O Tejo em Lisboa mais parece mar. Mas quando nasce na Espanha leva o nome Tajo. Quando chegamos a sua borda logo da enorme praça do Comércio podemos jurar que é o mar.  Dizem que a estátua de d. José I foi planejada depois da destruição do grande sismo de 1755. A cidade destruída passou por reconstrução e o Tejo acompanhou tudo como testemunha.  Talvez dele venha a coragem de reconstrução de sua cidade e dele também tenha vindo a  inspiração para aos viajantes que desde cedo foram aos mares para descobrir mundos. 

Na época dos descobrimentos, Portugal era uma espécie de cabeça da Europa  voltada para o mar. Era ali que os desejos dos portugueses se voltavam para os espaços abertos na busca de destinos desconhecidos.

Douro
Por sua vez, o rio Douro, no Porto, é abraçado pelo Cais da Ribeira. Por montes e montanhas, ele vem de terras espanholas e construiu um microclima especial para os azeites e vinhos de seu lugar de origem, até os entrepostos de distribuição. Os tonéis são carregados por barcos de desenho elegante. Antigo e delicado. Por caminhos estreitados pela geografia. É um rio que teve que lutar para seguir forte. Parece que não houve mudança nesse transporte ao longo do tempo. Talvez também não tenha mudado o gosto de seus produtos. Deve ser por essa riqueza que a cidade apresenta hoje muitas obras de restauro em suas edificações. Resgate de uma história, guardadora de  memória e cultura.

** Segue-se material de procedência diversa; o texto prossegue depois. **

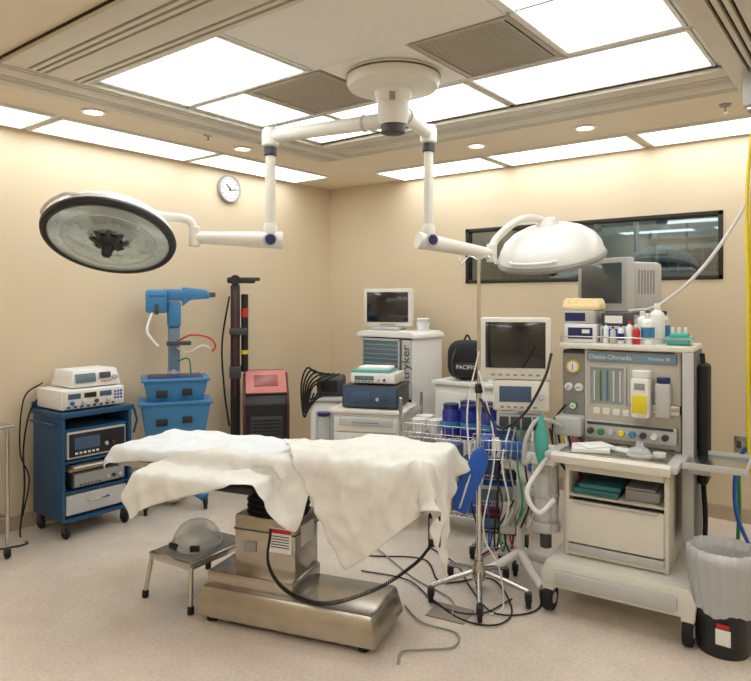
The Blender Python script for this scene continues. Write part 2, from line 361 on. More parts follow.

Todo rio é inspiração para uma cidade. Os homens os escolhem porque precisam dele. E ele generosamente se oferece para ser caminho e vida.

Foi a viagem das bordas dos rios. 

Eles têm um começo, um meio e um fim. Suas águas engrossam desde a nascente e tomam da terra mais e mais. Até que suas margens se alargam. Guimarães Rosa diz que há uma terceira margem, complexidade e mistério. Desconfio que sim. Quem sabe há até mais margens do que essas três?

Na verdade, viajar não é somente explorar cidades, parques, estradas e montanhas. Explorar geograficamente os espaços é apenas parte de uma experiência maior.